Print the lines that start the entries and continue through the one holding "s.build('screw', mull)", please, exactly and with the pictures omitted.

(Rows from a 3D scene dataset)
========================================================================
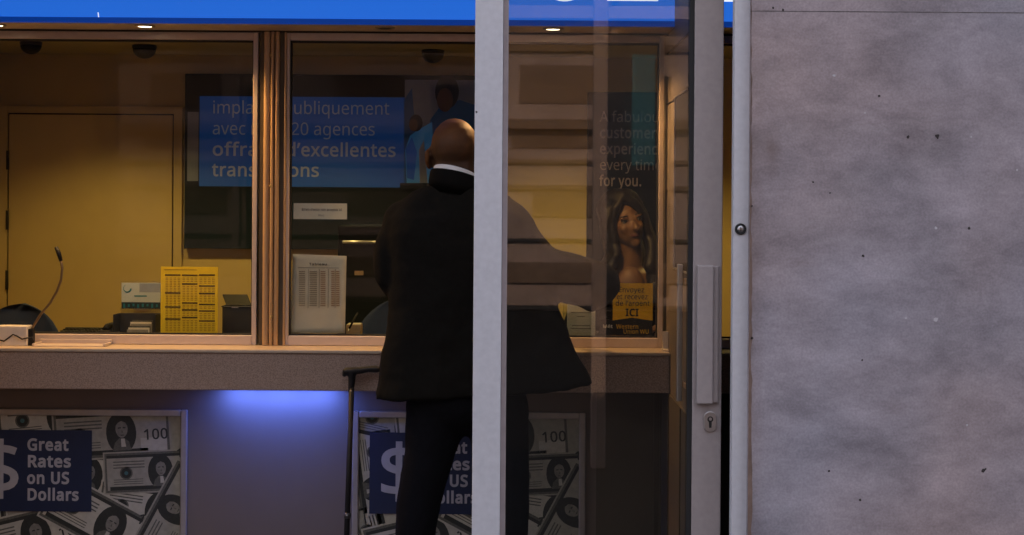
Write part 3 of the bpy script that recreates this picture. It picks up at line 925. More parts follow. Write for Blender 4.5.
# ribbed bronze mullion between the two windows
b = MB()
ym = YW - 0.035
cx0, cx1 = PX(259, ym, 190), PX(285.5, ym, 190)
wd = cx1 - cx0
b.box((cx0, ym + 0.012, SILL_F), (cx1, YW + 0.03, FASC_Z - 0.001), 'bronze_dark')
for (u0, u1, dy) in ((0.13, 0.39, 0.003), (0.40, 0.545, 0.0), (0.555, 0.74, 0.002), (0.90, 1.0, 0.008)):
    pr = []
    n = 8
    vs, fs = [], []
    for k in range(n + 1):
        a = math.pi * k / n
        x = cx0 + wd * ((u0 + u1) / 2 - (u1 - u0) / 2 * math.cos(a))
        y = ym + 0.014 - (0.016 - dy) * math.sin(a) ** 0.6
        vs += [(x, y, SILL_F), (x, y, FASC_Z - 0.004)]
    for k in range(n):
        fs.append((2 * k, 2 * k + 2, 2 * k + 3, 2 * k + 1))
    b.add(vs, fs, 'bronze', True)
mull = struct(b.build('trim_3'), 'ribbed bronze mullion between the teller windows')
for yy in (55, 186, 317):
    c = P(270.5, yy, ym - 0.004)
    s = MB()
    s.lathe([(0.0055, 0), (0.0055, -0.002), (0.003, -0.0045)], (c.x, ym + 0.001, c.z), 'brass', 14, 'Y')
    s.build('screw', mull)

# ------------------------------------------------------------------ shop front
# post
b = MB()
x0, x1, x2 = PX(473.6, YF, 267), PX(501.5, YF, 267), PX(507, YF, 267)
b.box((x0, YF, 0), (x1, YF + 0.11, 2.30), 'alu')
b.box((x1, YF + 0.012, 0), (x2, YF + 0.06, 2.40), 'alu_edge')
post = struct(b.build('pillar_1', bevel=0.002), 'pale aluminium post of the shop front')
c = P(476.5, 112, YF)
s = MB(); s.lathe([(0.003, 0), (0.0025, -0.0015)], (c.x, YF + 0.0005, c.z), 'rubber', 12, 'Y'); s.build('screw', post)
# jamb at the marble wall
b = MB()
j0, j1 = PX(733.0, YF, 267), PX(748.6, YF, 267)
b.box((j0, YF, 0), (j1, YF + 0.035, 2.40), 'alu')
b.box((j1, YF + 0.004, 0), (mx0 + 0.002, YF + 0.03, 2.40), 'rubber')
jamb = struct(b.build('pillar_2', bevel=0.002), 'narrow aluminium jamb against the marble wall')
c = P(740.5, 229, YF)
s = MB()
s.lathe([(0.0160, 0.001), (0.0160, -0.0035), (0.0125, -0.0055), (0.0115, -0.0035), (0.0105, -0.0035)], (c.x, YF, c.z), 'rubber', 24, 'Y')
s.lathe([(0.0100, 0.0), (0.0095, -0.0045), (0.004, -0.0055)], (c.x, YF, c.z), 'steel', 20, 'Y')
s.box((c.x - 0.0012, YF - 0.0062, c.z - 0.006), (c.x + 0.0012, YF - 0.004, c.z + 0.006), 'rubber')
sub(s.build('key_switch', jamb), 'round black key switch')

# the sliding door leaf
YD = 3.955
d0, d1 = PX(693.2, YD, 267), PX(722.3, YD, 267)
dl0 = PX(476, YD)
dl1 = dl0 + 0.062
b = MB()
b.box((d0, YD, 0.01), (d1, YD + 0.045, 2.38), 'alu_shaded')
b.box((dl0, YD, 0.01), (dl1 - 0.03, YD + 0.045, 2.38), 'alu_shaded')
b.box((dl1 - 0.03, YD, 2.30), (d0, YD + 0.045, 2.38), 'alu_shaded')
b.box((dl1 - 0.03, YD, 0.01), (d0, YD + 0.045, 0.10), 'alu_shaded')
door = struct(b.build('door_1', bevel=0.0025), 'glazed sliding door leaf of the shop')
g = MB(); g.box((dl1 - 0.03, YD + 0.018, 0.10), (d0, YD + 0.026, 2.30), 'glass_door')
g.build('glass_pane', door)
k = MB()
k.box((d0 - 0.014, YD + 0.006, 0.10), (d0, YD + 0.038, 2.30), 'rubber')
k.build('gasket', door)
# outside handle, a flat grip bar
hz0, hz1 = PZ(404.5, YD - 0.03, 708), PZ(265.5, YD - 0.03, 708)
hx0, hx1 = PX(697.5, YD - 0.03, 330), PX(719.5, YD - 0.03, 330)
h = MB()
h.box((hx0, YD - 0.022, hz0), (hx0 + 0.046, YD - 0.0005, hz1), 'alu_shaded')
h.box((hx0 + 0.046, YD - 0.012, hz0 + 0.002), (hx1, YD - 0.0005, hz1 - 0.002), 'alu_shaded')
sub(h.build('grip_handle', door, bevel=0.003), 'flat vertical grip on the stile')
# lock
c = P(710, 421.5, YD)
k = MB()
pts = []
for q in range(24):
    a = 2 * math.pi * q / 24
    pts.append((c.x + 0.0185 * math.cos(a), c.z + 0.011 * (1 if math.sin(a) > 0 else -1) + 0.0185 * math.sin(a)))
k.poly_y(pts, YD - 0.006, 'steel', 0.006)
lock = sub(k.build('lock_plate', door, bevel=0.0015), 'oval steel lock plate')
k = MB()
k.ell_y(c.x, c.z + 0.007, 0.0085, 0.0085, YD - 0.0064, 'rubber')
k.poly_y([(c.x - 0.0045, c.z + 0.004), (c.x + 0.0045, c.z + 0.004), (c.x + 0.0035, c.z - 0.017), (c.x - 0.0035, c.z - 0.017)], YD - 0.0065, 'rubber')
k.ell_y(c.x, c.z + 0.008, 0.0045, 0.0045, YD - 0.0069, 'steel')
k.build('keyhole', lock)
# inside handle, a long bar on brackets, seen through the glass
hy = YD + 0.12
ix = PX(679.5, hy, 330)
z0, z1 = PZ(401, hy, 680), PZ(264, hy, 680)
h = MB()
h.box((ix - 0.008, hy - 0.010, z0), (ix + 0.008, hy + 0.010, z1), 'steel')
bar = sub(h.build('pull_bar', door, bevel=0.003), 'long inside pull bar')
for zz in (z0 + 0.05, z1 - 0.05):
    h = MB(); h.box((ix, hy - 0.006, zz - 0.007), (d0 + 0.005, hy + 0.006, zz + 0.007), 'bronze'); h.box((d0 - 0.012, YD + 0.04, zz - 0.009), (d0 + 0.006, hy, zz + 0.009), 'bronze')
    h.build('bracket', bar, bevel=0.002)

# =================================================================== FIXED THINGS
# lit blue sign over the windows
zt = 2.455
sg = thing('fascia_sign', (0, 4.59, FASC_Z), 'long glowing blue sign above the teller windows', 'sign')
trim_h = 6.5 * 4.59 / F
b = MB(); b.box((XL, 4.592, FASC_Z + 0.018), (XR, 4.60, zt), 'sign_blue'); b.build('light_panel', sg)
b = MB(); b.box((XL, 4.586, FASC_Z), (XR, 4.603, FASC_Z + 0.018), 'sign_trim')
sub(b.build('bottom_trim', sg, bevel=0.002), 'darker blue bottom edge')
zl = PZ(1.2, 4.59, 600) + 0.010
for (s_, x0, x1) in (('C', 541, 580), ('E', 602, 653), ('E', 705, 752)):
    b = MB()
    b.text(s_, PX(x0, 4.588) - 0.012, zl, 4.5905, 0.20, 'sign_white', bold=0.03, width=(x1 - x0) * 4.588 / F)
    b.build('letter', sg)
b = MB()
p0 = P(98, 15, 4.589)
b.poly_y([(p0.x - 0.002, p0.z + 0.009), (p0.x + 0.001, p0.z + 0.009), (p0.x + 0.003, p0.z - 0.009), (p0.x, p0.z - 0.009)], 4.591, 'sign_white', 0.0015)
sub(b.build('white_tick', sg), 'small white mark')  # thin white tick on the sign face, belonging to no known part

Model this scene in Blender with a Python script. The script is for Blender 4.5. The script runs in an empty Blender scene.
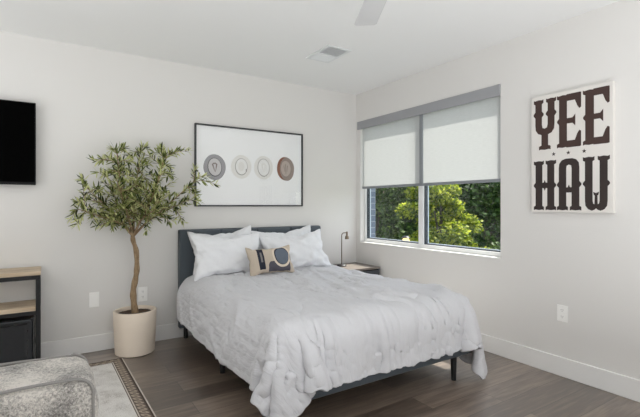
========================================================================
**WRITTEN ANSWER**.
Write part 3 of the bpy script that recreates this picture. It picks up at line 925. More parts follow. Write for Blender 4.5.
# ribbed bronze mullion between the two windows
b = MB()
ym = YW - 0.035
cx0, cx1 = PX(259, ym, 190), PX(285.5, ym, 190)
wd = cx1 - cx0
b.box((cx0, ym + 0.012, SILL_F), (cx1, YW + 0.03, FASC_Z - 0.001), 'bronze_dark')
for (u0, u1, dy) in ((0.13, 0.39, 0.003), (0.40, 0.545, 0.0), (0.555, 0.74, 0.002), (0.90, 1.0, 0.008)):
    pr = []
    n = 8
    vs, fs = [], []
    for k in range(n + 1):
        a = math.pi * k / n
        x = cx0 + wd * ((u0 + u1) / 2 - (u1 - u0) / 2 * math.cos(a))
        y = ym + 0.014 - (0.016 - dy) * math.sin(a) ** 0.6
        vs += [(x, y, SILL_F), (x, y, FASC_Z - 0.004)]
    for k in range(n):
        fs.append((2 * k, 2 * k + 2, 2 * k + 3, 2 * k + 1))
    b.add(vs, fs, 'bronze', True)
mull = struct(b.build('trim_3'), 'ribbed bronze mullion between the teller windows')
for yy in (55, 186, 317):
    c = P(270.5, yy, ym - 0.004)
    s = MB()
    s.lathe([(0.0055, 0), (0.0055, -0.002), (0.003, -0.0045)], (c.x, ym + 0.001, c.z), 'brass', 14, 'Y')
    s.build('screw', mull)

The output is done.